Posted by Cranky Old Man on April 17, 2009 at 4:11 PM
22
A) I love the building in the picture and any building that doesn't look like it's trying to be a family-valuing suburban home is good in my book. Those townhouse things that are all over my old Licton Springs neighborhood give me the worst case of hives. And actually, that design is good beyond just not being shitty. How could anyone object to Swedish androids? They would be hot!

B) How many cars a building adds to Ranier ave will be in direct proportion to how many parking spaces it has. That there is the one thing that should concern the rest of the community. Less parking is better. Any other objection to a building is bullshit. If investors want to lose their money, or if they don't agree that a certain concept is a loser, that's their business.

C) 1.5 miles away from the light rail stop is an easily walkable distance.

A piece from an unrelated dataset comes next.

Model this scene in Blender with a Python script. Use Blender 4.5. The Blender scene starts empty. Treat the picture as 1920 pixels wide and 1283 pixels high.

When people adjust their standards of walkable to something reasonable, this will be obvious to everyone. So this development is as good as on the line for anybody under the age of 80 with a working set of legs.
Posted by Luke Baggins on April 17, 2009 at 5:07 PM
23
1.5 miles is nowhere near a "walkable distance" from a light-rail station. Can most people walk that far? Yes. Will they? Of course not, don't be ridiculous. Especially if there's nothing of interest or value to walk PAST.

The pedestrian catchment area for a light-rail station is probably something like 500-800 yards. You appear to be under the impression that you are designing human behavior. You're not.
Posted by Fnarf on April 17, 2009 at 5:18 PM
24
YES PLEASE! A Target people don't need to drive to Northgate to get to!!!

Isn't this close to where the First Hill streetcar will go?
Posted by Keo on April 17, 2009 at 9:03 PM
25
Just checked-

A little over 2 blocks from the streetcar that will go up Jackson (possibly by 2012)
Posted by Keo on April 17, 2009 at 9:06 PM
26
Folks in South Seattle currently have nothing like a Target or Fred Meyer easily accessible to them. You could say "well, small local retailers could serve them then." But there aren't really retailers in SE Seattle to fill those roles other than some small niche retailers. So there is some benefit to the area to have this development -- as long as it's not a traditional mall surrounded by a giant parking lot, which would be awful.
Posted by litlnemo on April 18, 2009 at 1:16 AM
27
What I don't understand (but am sure someone will explain) is why, with the existence of Sears, "folks in South Seattle have nothing like a Target or Fred Meyer easily accessible to them."
Posted by Samuel on April 23, 2009 at 11:42 AM
28
Well, I have to admit, I had forgotten that Sears was there (and I was thinking about SE Seattle anyway, not SODO or West Seattle -- which does have a Target). Is it still open? I know there's still a sign on the building, but it kind of looks as if they've been pushed out by Starbucks.

Sears doesn't seem to be an exact equivalent to Fred Meyer/Target, though. Is that a full-fledged Sears with all the departments?

If it is, then when the light rail opens they might get a little boost of business, since they are relatively close to the SODO station.